The most beautiful Colonial building north of Market Street has to be Christ Church (1727-54). Its gleaming white spire can be seen from anywhere in the neighborhood, now that a grassy park and a subway stop have replaced the buildings to the south. The churchyard has benches, tucked under trees or beside brick walls.

Christ Church, dating from the apex of English Palladianism, follows the proud and graceful tradition of Christopher Wren's churches in London. As in many of them, the interior spans one large arch, with galleries above the sides as demanded by the Anglican Church. Behind the altar, the massive Palladian window -- a central columned arch flanked by proportional rectangles of glass -- was the wonder of worshipers and probably the model for the one in Independence Hall. The main chandelier was brought over from England in 1744. As in King's Chapel in Boston, seating is by pew instead of on open benches -- Washington's seat is marked with a plaque.

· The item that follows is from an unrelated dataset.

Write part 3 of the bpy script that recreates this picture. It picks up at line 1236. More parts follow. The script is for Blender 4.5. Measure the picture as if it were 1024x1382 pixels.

With all the stones, memorials, and plaques, it's impossible to ignore history here. William Penn was baptized at the font, sent over from All Hallows' Church in London. Penn left the Anglican Church at age 23 (he spent most of his 20s in English jails because of it), but his charter included a clause that an Anglican Church could be founded if 20 residents requested it, which they did. Socially conscious Philadelphians of the next generations adopted Anglicanism then switched to Episcopalianism after the Revolution. The church's still-active Episcopalian congregation holds regular weekly services, so please schedule visits accordingly.